Monday, March 29, 2010

For May First

Gearing up for the May 1st immigrant rights mobilization, here are data to clarify the debate, from the Center for Economic and Policy Research:

• Immigrant workers come from Mexico (32%), the Philippines (4.9%),
India (4.9%), China (4.2%) and El Salvador (3.5%) -- top five
country-suppliers

• Immigrant workers comprise 15% of the workforce and 13% of unionized workers

• Immigrant workers who are unionized earn about $5 more per hour than
non-unionized workers.

It's curious that the Philippines -- which is quite a distance from the US and with a smaller population -- should rank equal to India. I am surmising that the Western-style educational system, a product of colonialism, comprises part of the impetus for emigration. I have to check whether the gender ratio for the Philippines (65% female) holds true for the other countries.

Being a predominantly female population has its advantages and disadvantages. The push to build a women's network is there; but the vulnerability to a predator (and that has many meanings to me, including political; many entities profess to be pro-woman but actually work to bring women under patriarchal control) is also pronounced.

Building sisterhood is always a step forward but replicating feudal or nativist power hierarchies among women works against equality. Such hierarchies are usually patriarchal based. Hierarchies, to my mind, should only be based on skill, ability, knowledge and capacity for work, so they represent more of a structure of competence and wisdom than anything else.

The drive for women's emancipation has or should have the undercurrent of enabling women to engage with one another and with society on the basis of democratic equality. The drive for women's liberation builds on this internal emancipation and pushes forward to crush class and other structures that exploit and oppress women. Minus one or the other and everything backslides.

My two cents for this month. -- ##

Monday, March 08, 2010

Factoids For International Women's Day

Alexandra Kollontai, the only woman in Lenin’s Central Committee, wrote about her life and gave the book the title “Autobiography of a Sexually Liberated Woman.”

After the death of Ossip Zetkin, her lover and comrade, Clara Zetkin married George Friedlich Zundel who was 18 years her junior.

Saturday, March 06, 2010

Better Educated But Still Crummy Jobs, Pay

Saw this at www.globalsister.org.

Although more than half of the enrolled students around the world are women and girls, increased education has not lead to corresponding gender equality and achievement levels in employment and politics, and with regard to social norms. At all levels of education, school curiricula reinforce negative/traditional stereotypes of women as home makers, mothers, and devalued members of society. At the university level, many women are still confined to studying “soft” subjects within the social sciences, whereas men continue to dominate “hard” fields, like engineering, math, and technology.
....

In the Philippines, women have higher literacy scores than men, and more than twice as many women graduate from college (17.83% of women compared to 8.24% of men). However, women only represent 20% of engineering and law students, predominantly receiving degrees in female-dominated fields, like education and health. And alarmingly, in several regions of the world, for example Africa and parts of Latin America, while the majority of enrolled students are still female, the number of women and girls enrolled in school is declining.

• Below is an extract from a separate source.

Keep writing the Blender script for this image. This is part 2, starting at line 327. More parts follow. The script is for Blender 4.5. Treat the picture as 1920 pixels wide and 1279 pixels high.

It validates one distressing observation: Philippine women have just about done all the prescribed solutions to inequality but continuously find themselves in worse situations of gender oppression and exploitation. Note that majority of exported domestic workers from the Philippines are educated, some at post-grad level. And yet they find themselves back at household work. I half-suspect that calling such domestic workers serve to hide what should have been glaring: their re-feudalization in terms of the character of the work and in terms of what obligates them to accept becoming exported.

Oh, please, enough with the poverty narrative! That's just not the totality of it. - #

Tuesday, March 02, 2010

Factoid

From Global Issues.org:

"For every $1 in aid a developing country receives, over $25 is spent on debt repayment."

"The poorer the country, the more likely it is that debt repayments are being extracted directly from people who neither contracted the loans nor received any of the money."

Is there a presidential candidate who will promise NOT to borrow or beg for aid?